(DATA SHOWN)

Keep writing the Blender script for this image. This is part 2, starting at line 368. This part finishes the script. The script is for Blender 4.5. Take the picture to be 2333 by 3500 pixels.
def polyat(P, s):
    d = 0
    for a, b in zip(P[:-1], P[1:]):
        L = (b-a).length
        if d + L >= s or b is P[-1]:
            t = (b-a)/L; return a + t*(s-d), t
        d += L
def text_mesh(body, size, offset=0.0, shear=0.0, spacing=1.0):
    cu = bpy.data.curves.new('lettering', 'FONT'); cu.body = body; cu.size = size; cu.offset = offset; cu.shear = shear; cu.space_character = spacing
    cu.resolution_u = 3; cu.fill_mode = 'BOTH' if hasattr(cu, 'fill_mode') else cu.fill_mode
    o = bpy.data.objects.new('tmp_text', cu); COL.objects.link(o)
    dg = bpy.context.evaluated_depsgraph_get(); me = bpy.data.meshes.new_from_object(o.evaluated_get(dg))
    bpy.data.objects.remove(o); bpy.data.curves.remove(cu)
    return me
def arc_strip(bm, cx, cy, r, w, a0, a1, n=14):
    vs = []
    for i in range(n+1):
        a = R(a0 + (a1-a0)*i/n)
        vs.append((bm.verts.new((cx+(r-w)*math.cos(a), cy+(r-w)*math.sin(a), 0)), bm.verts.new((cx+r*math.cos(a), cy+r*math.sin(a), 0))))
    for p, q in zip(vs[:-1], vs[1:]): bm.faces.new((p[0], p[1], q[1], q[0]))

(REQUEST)
Quote each line of the data above exactly as written.

(WRITTEN ANSWER)
Keep writing the Blender script for this image. This is part 2, starting at line 368. This part finishes the script. The script is for Blender 4.5. Take the picture to be 2333 by 3500 pixels.
def polyat(P, s):
    d = 0
    for a, b in zip(P[:-1], P[1:]):
        L = (b-a).length
        if d + L >= s or b is P[-1]:
            t = (b-a)/L; return a + t*(s-d), t
        d += L
def text_mesh(body, size, offset=0.0, shear=0.0, spacing=1.0):
    cu = bpy.data.curves.new('lettering', 'FONT'); cu.body = body; cu.size = size; cu.offset = offset; cu.shear = shear; cu.space_character = spacing
    cu.resolution_u = 3; cu.fill_mode = 'BOTH' if hasattr(cu, 'fill_mode') else cu.fill_mode
    o = bpy.data.objects.new('tmp_text', cu); COL.objects.link(o)
    dg = bpy.context.evaluated_depsgraph_get(); me = bpy.data.meshes.new_from_object(o.evaluated_get(dg))
    bpy.data.objects.remove(o); bpy.data.curves.remove(cu)
    return me
def arc_strip(bm, cx, cy, r, w, a0, a1, n=14):
    vs = []
    for i in range(n+1):
        a = R(a0 + (a1-a0)*i/n)
        vs.append((bm.verts.new((cx+(r-w)*math.cos(a), cy+(r-w)*math.sin(a), 0)), bm.verts.new((cx+r*math.cos(a), cy+r*math.sin(a), 0))))
    for p, q in zip(vs[:-1], vs[1:]): bm.faces.new((p[0], p[1], q[1], q[0]))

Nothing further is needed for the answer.